Pero la Constitución exige que sean ejercidos de manera pacífica. Lo cual significa -no sería necesario repetirlo, pero hay quienes no lo entienden- que el derecho a la protesta no comprende la violencia y que, a la luz de nuestro ordenamiento, no puede ser invocado para delinquir. La protesta no legitima la violencia, ni el delito. So pretexto de ella, por justos y encomiables que sean los motivos, no es válido atentar contra la vida o la integridad de las personas, alterar el orden público, destruir los bienes públicos o privados, ni agredir a las autoridades.

El Estado, por su parte, ha de garantizar que quienes protestan pacíficamente puedan hacerlo, y, a la vez, debe evitar y contrarrestar acciones violentas o hechos punibles que tengan lugar so pretexto del derecho. Y, claro está, quienes incurren en tales conductas deben ser capturados, llevados ante la autoridad judicial, procesados y sancionados.

Según la Constitución (artículo 218), la Policía nacional, como cuerpo armado permanente de naturaleza civil, tiene como fin primordial “el mantenimiento de las condiciones necesarias para el ejercicio de los derechos y libertades públicas”, y le corresponde “asegurar que los habitantes de Colombia convivan en paz”.
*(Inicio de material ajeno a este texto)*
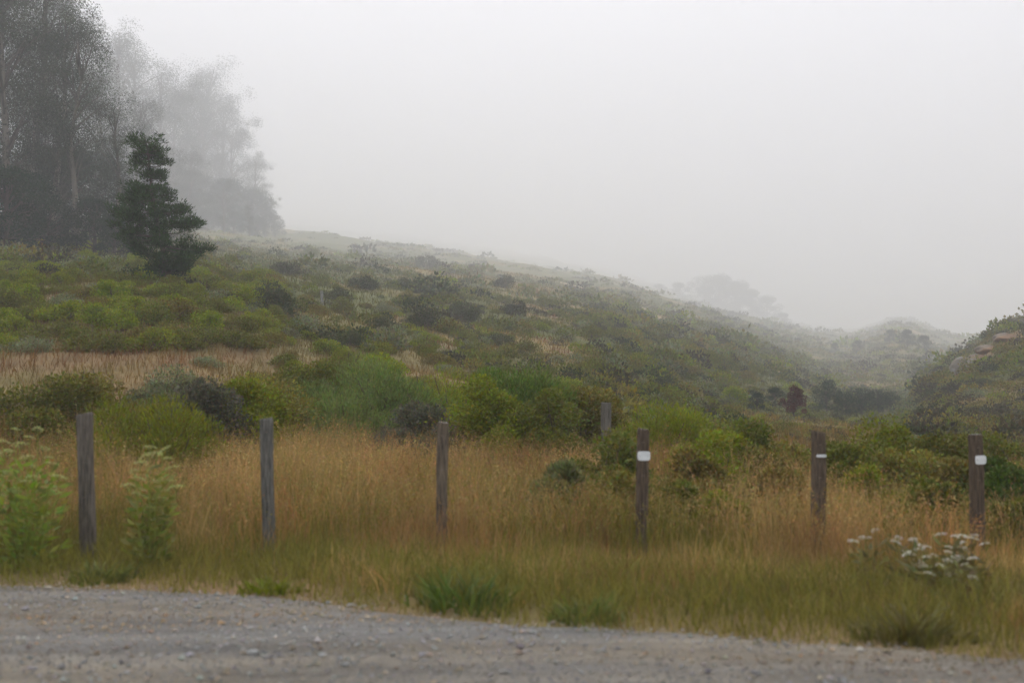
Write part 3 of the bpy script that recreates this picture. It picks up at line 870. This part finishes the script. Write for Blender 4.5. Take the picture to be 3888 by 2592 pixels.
# ------------------------------------------------------------------ rocks
def rock_mesh(seed, sub=3, rough=.35, c1=(.33, .31, .28), c2=(.22, .14, .08)):
    import bmesh
    bm = bmesh.new(); bmesh.ops.create_icosphere(bm, subdivisions=sub, radius=1)
    V = np.array([v.co[:] for v in bm.verts]); F = np.array([[v.index for v in f.verts] for f in bm.faces]); bm.free()
    o = seed * 7.3
    k = 1 + rough * 2 * (fbm(V[:, 0] * 1.4 + o + V[:, 2], V[:, 1] * 1.4 - V[:, 2] * .7 + o, seed, 4) - .5)
    r = np.random.default_rng(seed)
    for q in range(7):                       # flat broken faces
        nrm = unit(r.normal(size=3)); lim = r.uniform(.6, .9); dd = V @ nrm
        V = V - np.maximum(dd - lim, 0)[:, None] * nrm * .9
    V = V * k[:, None]
    m = sstep(.45, .6, fbm(V[:, 0] * 2 + o, V[:, 2] * 2 + V[:, 1], seed + 5, 3))[:, None]
    mb = MB(); mb.add(V, tris=F, col=np.array(c1) * (1 - m) + np.array(c2) * m)
    return mb.mesh('rock', M_rock)


RK = [rock_mesh(3, c2=(.20, .17, .13)), rock_mesh(4, rough=.45, c1=(.14, .12, .09), c2=(.10, .09, .05)), rock_mesh(6, c1=(.19, .15, .11), c2=(.20, .11, .05))]
def put_rock(k, px, py, wpx, hpx, label, group=None, Y=None, cat='rock', name='rock', lift=.3):
    if Y is None: x, Y, z = hit(px, py, 20)
    else: x = float((px - 512) / FPX * Y); z = float(ground(x, Y))
    o = link_mesh(name, RK[k]); s = Y / FPX
    o.location = (x, Y - (wpx * s * .3 if group else 0), z + (lift + (.1 if group else 0)) * hpx * s * .5); o.rotation_euler = (0, 0, random.uniform(0, 6.28)); o.scale = (wpx * s * .5, wpx * s * .5, hpx * s * .5)
    tag(o, label, cat, group)

GR = 'rocks on the right ridge'
for (k, px, py, w, h, lab) in [
    (0, 960, 372, 22, 24, 'pale grey cliff rock on the edge of the right ridge'),
    (0, 973, 368, 16, 16, 'pale grey rock right of the ridge cliff rock'),
    (2, 986, 353, 28, 12, 'rusty brown rock slab halfway up the right ridge'),
    (2, 1003, 342, 28, 13, 'rusty brown rock slab near the top of the right ridge'),
    (1, 1019, 328, 26, 15, 'dark blocky rock on the crest at the right edge'),
    (1, 1034, 322, 24, 16, 'dark rock on the crest beyond the right edge'),
    (2, 976, 361, 20, 10, 'small brown rock above the grey cliff rock')]:
    put_rock(k, px, py, w, h, lab, GR)
put_rock(0, 223, 306, 12, 8, 'small pale grey boulder on the shrubby slope right of the pine', None)

# white stones on the gravel
for (px, py, w, lab) in [(256, 655, .034, 'small white stone lying on the gravel at lower left'), (347, 666, .026, 'tiny white stone on the gravel near the bottom edge')]:
    Y = CAMZ / (math.tan(math.atan((py - H / 2) / FPX) - PITCH))
    x = (px - 512) / FPX * Y
    me = rock_mesh(11 + px % 5, 2, .25, (.75, .74, .7), (.68, .66, .6)); o = link_mesh('white_stone', me)
    o.location = (x, Y, .012 + w * .2); o.scale = (w, w * .7, w * .45); tag(o, lab, 'stone')


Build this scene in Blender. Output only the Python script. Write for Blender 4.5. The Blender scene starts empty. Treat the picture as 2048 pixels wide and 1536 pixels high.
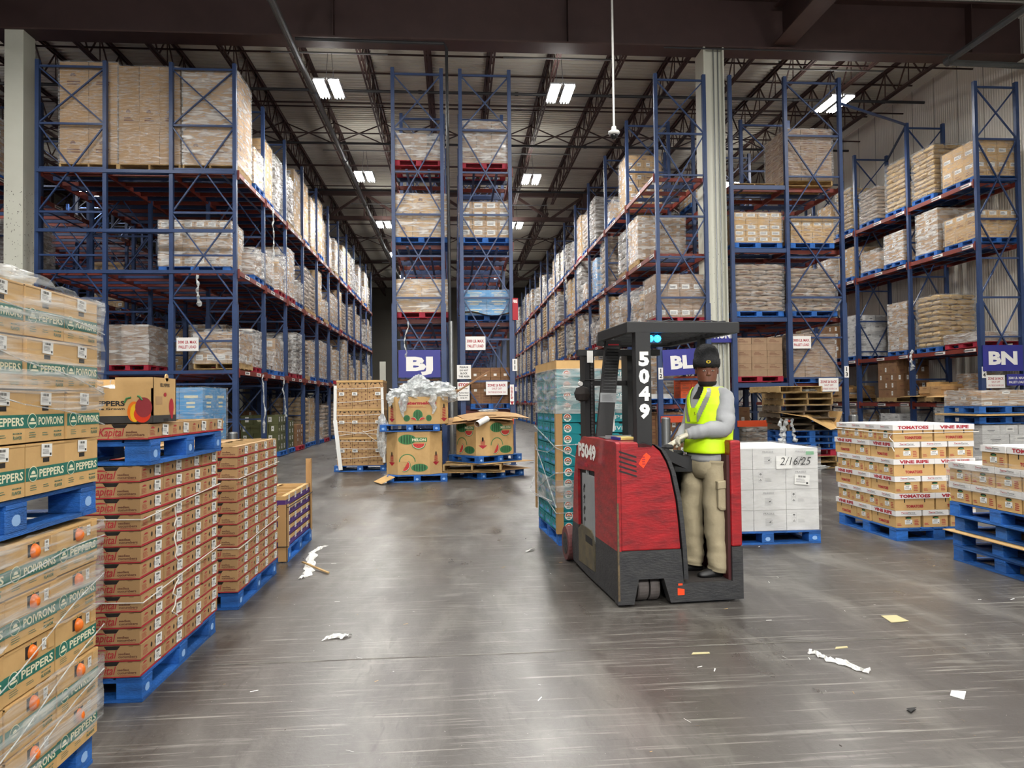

El presidente de la República tiene a su cargo (art. 189-4) conservar en todo el territorio el orden público y restablecerlo donde fuere turbado, y los alcaldes -quienes son la primera autoridad de policía en sus respectivos municipios o distritos- tienen sobre sus hombros la primordial tarea de conservar el orden público en su jurisdicción (art. 315 de la Carta).

En estos días, particularmente en Bogotá -aunque también ocurre en otras ciudades- se han visto hechos insólitos, a ciencia y paciencia de las autoridades. Así, invocando un supuesto derecho al aborto, grupos de mujeres enmascaradas intentan incendiar la Catedral de Bogotá; indígenas, protestando por incumplimientos del Gobierno distrital, casi matan a golpes a varios policías, entre ellos a una joven agente; por desacuerdos con actuaciones de la Fiscalía, grupos violentos atacan su sede en Bogotá.

El caso más reciente: una jovencita de 17 años es atacada sexualmente en una estación de Transmilenio -hecho abominable que ha debido dar lugar a la captura y judicialización del criminal-. Como respuesta, grupos de mujeres encapuchadas protestan con violencia y destruyen vehículos y estaciones del servicio público de transporte, causando daño al patrimonio de la ciudad y perjudicando a miles de personas.

No podemos normalizar la violencia como forma de protesta. Los derechos no se invocan mediante el delito.